日本にとっての国際連盟脱退の結果ですが、国際連盟の設立を唱導したアメリカはそもそも発足時から国際連盟に加盟しておらず、日本の脱退に引き続きドイツ、イタリアも脱退し、ソ連も加盟していませんでした。国際連盟加盟国は五十か国を超えていたとはいえ、いわゆる「列強」で加盟しているのはイギリスとフランスの二国にとどまり、国際紛争解決機関としての国際連盟の役割は限局されるものでした。このことから言えば、日本が国際連盟脱退により国際社会からの孤立化を深めたというものでも必ずしもなかったのではないでしょうか。1930年代には米英、枢軸国、ソ連の間の植民地獲得を巡る利害対立は既存の国際機関や国際条約によっては調整不能なレベルにまで進んでおり、これら三極は第二次世界大戦の発火点への道をひた走っていたのだと思われます。

 

Ⅱ 満州事変における日本政府の「自衛の戦

争」論は成り立つか

 

 

1自衛権とは

      さて、すでに述べてきましたように満州事件における日本軍の行動は「自衛の戦争」に該当するか、さもなければ不戦条約違反の「違法な戦争(侵略戦争)」とみなされるべきものでした。中国政府は日本軍の行動は侵略戦争であると主張し、日本政府は自衛の戦争であると応戦したのです。
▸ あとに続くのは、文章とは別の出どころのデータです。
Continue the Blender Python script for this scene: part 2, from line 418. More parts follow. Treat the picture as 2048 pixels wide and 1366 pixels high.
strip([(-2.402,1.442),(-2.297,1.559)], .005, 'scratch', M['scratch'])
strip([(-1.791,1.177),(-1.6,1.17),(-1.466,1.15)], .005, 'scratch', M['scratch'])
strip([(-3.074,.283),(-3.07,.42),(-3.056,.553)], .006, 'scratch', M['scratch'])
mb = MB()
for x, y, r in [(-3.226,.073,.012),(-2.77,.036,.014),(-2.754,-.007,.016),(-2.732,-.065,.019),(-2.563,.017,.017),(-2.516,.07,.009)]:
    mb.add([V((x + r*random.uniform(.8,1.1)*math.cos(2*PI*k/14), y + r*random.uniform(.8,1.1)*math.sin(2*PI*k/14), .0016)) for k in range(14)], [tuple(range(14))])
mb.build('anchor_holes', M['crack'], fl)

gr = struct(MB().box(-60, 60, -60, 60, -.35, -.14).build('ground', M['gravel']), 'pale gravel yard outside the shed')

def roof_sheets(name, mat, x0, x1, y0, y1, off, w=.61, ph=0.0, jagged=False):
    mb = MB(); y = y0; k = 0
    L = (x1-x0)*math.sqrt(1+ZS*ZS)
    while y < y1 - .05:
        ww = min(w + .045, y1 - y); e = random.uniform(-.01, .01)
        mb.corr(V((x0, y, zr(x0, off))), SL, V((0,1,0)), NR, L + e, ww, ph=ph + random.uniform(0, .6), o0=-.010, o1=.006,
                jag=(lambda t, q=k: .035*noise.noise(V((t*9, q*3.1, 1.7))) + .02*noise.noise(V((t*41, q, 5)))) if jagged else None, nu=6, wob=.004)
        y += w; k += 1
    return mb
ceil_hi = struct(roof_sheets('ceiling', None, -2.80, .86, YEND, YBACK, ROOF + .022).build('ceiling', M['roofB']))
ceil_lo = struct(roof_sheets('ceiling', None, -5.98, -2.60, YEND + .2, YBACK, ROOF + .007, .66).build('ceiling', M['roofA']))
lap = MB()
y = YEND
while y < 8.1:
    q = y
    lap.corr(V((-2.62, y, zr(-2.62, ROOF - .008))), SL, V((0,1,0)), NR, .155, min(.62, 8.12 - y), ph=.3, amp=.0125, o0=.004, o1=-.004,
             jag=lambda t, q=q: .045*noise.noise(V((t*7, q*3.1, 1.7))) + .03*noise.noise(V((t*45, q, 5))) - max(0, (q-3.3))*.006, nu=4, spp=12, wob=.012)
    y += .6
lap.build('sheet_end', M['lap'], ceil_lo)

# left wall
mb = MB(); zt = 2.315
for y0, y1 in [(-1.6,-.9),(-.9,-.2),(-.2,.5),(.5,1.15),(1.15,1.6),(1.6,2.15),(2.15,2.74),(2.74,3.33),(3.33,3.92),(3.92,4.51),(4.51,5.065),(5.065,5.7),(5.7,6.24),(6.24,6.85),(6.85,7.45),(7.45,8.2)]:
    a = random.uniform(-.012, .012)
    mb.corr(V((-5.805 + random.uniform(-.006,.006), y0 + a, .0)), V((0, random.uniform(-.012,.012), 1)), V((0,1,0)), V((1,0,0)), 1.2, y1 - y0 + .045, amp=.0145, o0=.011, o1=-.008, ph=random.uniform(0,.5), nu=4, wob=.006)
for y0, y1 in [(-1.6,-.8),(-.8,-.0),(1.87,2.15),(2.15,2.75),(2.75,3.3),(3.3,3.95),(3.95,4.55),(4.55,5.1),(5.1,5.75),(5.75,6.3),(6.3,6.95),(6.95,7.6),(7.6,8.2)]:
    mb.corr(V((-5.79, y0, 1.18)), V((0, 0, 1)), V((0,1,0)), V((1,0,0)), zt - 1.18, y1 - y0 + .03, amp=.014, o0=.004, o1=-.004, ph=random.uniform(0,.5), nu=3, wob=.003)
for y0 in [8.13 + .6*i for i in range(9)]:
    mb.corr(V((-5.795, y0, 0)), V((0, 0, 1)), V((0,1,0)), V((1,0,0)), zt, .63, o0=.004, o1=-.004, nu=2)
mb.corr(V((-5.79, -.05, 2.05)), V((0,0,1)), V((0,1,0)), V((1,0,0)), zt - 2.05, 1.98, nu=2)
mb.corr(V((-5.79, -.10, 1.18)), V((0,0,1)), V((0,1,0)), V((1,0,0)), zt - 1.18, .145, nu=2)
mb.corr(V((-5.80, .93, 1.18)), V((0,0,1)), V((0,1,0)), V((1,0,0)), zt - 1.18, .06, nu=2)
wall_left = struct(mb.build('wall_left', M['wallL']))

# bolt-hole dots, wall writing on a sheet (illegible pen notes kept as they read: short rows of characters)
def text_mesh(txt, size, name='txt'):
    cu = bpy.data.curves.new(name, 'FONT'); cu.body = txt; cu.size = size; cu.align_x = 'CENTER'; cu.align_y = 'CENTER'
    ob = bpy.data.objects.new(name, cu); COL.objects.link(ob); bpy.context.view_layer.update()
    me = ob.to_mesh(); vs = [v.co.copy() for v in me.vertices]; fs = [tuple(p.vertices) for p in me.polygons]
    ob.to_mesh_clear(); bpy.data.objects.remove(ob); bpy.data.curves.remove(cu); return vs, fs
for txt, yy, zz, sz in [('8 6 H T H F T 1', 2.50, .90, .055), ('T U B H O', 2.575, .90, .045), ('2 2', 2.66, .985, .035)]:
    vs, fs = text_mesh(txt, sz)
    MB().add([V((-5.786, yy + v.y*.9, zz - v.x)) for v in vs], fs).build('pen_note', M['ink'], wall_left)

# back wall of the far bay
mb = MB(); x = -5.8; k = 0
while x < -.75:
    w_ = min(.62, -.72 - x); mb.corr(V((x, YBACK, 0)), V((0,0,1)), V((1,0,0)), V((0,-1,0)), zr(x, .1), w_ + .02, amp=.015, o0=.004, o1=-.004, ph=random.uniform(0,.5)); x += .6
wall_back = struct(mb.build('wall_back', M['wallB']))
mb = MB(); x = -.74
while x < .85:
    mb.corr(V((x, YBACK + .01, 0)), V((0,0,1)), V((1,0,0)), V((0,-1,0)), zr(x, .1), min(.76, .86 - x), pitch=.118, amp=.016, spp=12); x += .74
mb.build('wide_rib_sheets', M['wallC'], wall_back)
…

その結果たる昭和82月の国際連盟総会は日本は規約違反国なりという決議を成立せしめえず、その決議は単なる勧告であって全加盟国を拘束するものではありませんでした。そこで次に同総会の決議内容たる「(連盟規約15条)第四項に基づき紛争の諸事実の記述及び右紛争に関し公正且つ適当と認むる勧告を載せたる報告書」のうちの「紛争の諸事実の記述」の部分の検討をおこなってみることにしましょう。この検討で核となる概念は「自衛権」とな何かということですから、まずその点をみておくことにしましょう。

 

「自衛権」とは、岩波・法律学小辞典(昭和12年)によれば、「国際法上で国家が自国又は自国民に対する急迫・不正の危害を除去するために已(や)むことを得ないで行う防衛の権利」です。この権利は、第一に他の手段によっては防衛しえないこと、第二に必要な限度を超えないことを要し、当該行為は他国の権利を侵害してもその違法性が阻却されて適法な行為となります。自衛権は国内法上の正当防衛権に当たるものです。自衛権に類似の権利に緊急権と自存権(自己保存権)があり、これらを含めて自衛権ということもあります(広義の自衛権)。

 

 

    自衛権の基本的性格―主権の作用

 

自衛権は、すべての主権国に固有のもの、すなわち国際法により与えられたものではなく、国際法によっても制限することのできない権利で、一般的には、武力攻撃の発生した場合に限られず一切の権利の侵害に対して認められるものであり、権利の侵害が現実に起こったときだけでなく、まさに起ころうとするときにも認められ、この後の方が自衛権の行使される本来の場合でした。これに対して、パリ不戦条約(1928年)は少し限定を加え、「すべての国は、いつでも、条約の規定にかかわりなく、攻撃または侵入に対して、自己の領土を防衛することが自由である」として、自衛権を武力攻撃発生の場合に限定しました(アメリカケロッグ国務長官、1928623日の通牒)。国連憲章51条前段はこのような考えを引きついでいます。

 

    自衛権の種類―個別的と集団的な自衛権の区分

 

つぎに、自衛権には個別的と集団的なものが区別されるということがあります。「集団的な自衛」というのは「武力攻撃を受けた国」と密接な連帯関係にある諸国が、攻撃を受けた国を援助し、攻撃に対して共同的に防衛することです。これを認める論理は、当該攻撃が「援助する国」への攻撃にまで及ぶ可能性があるので、援助することは自己の安全を防衛することになるというものです。この場合、援助する国の自衛権は間接的なものとなりますが、ここの部分の説明は、日本語の自衛権、英語のself-defenseが自己を防衛する権利という意味であるのに対して、フランス語のlegitime defenseは「正当防衛」であり、「正当防衛」は国内法上自己または他人の権利に対する急迫な、不当な侵害に対して防衛する権利でありますから、「密接な連帯関係にある他国に対する急迫・不正の危害」のおそれのある場合も防衛の行動をとることができるというものです(このような説明は、横田喜三郎・国際連合(昭和26年)によります)。

 

    自衛権の発動方法―自衛権発動の濫用の防止

 

自衛権には、その行使が正当なものであるか否かをどのように判断すればよいかという問題が常にあります。一般には、自衛権を行使する当事国がこれを判断するとされてきました。しかしその場合、武力攻撃の事実、真に必要な範囲の防衛行動であることの判断を当事国に任せるのでは自衛権の濫用を防ぐことができません。ここに、第一次的には当事国が判断するけれども、最終的には国際機関の審判と判定によるものでなければならないという思想が生まれてきました。国際連盟の紛争処理手続はこのような任務を担って創出されたものでした。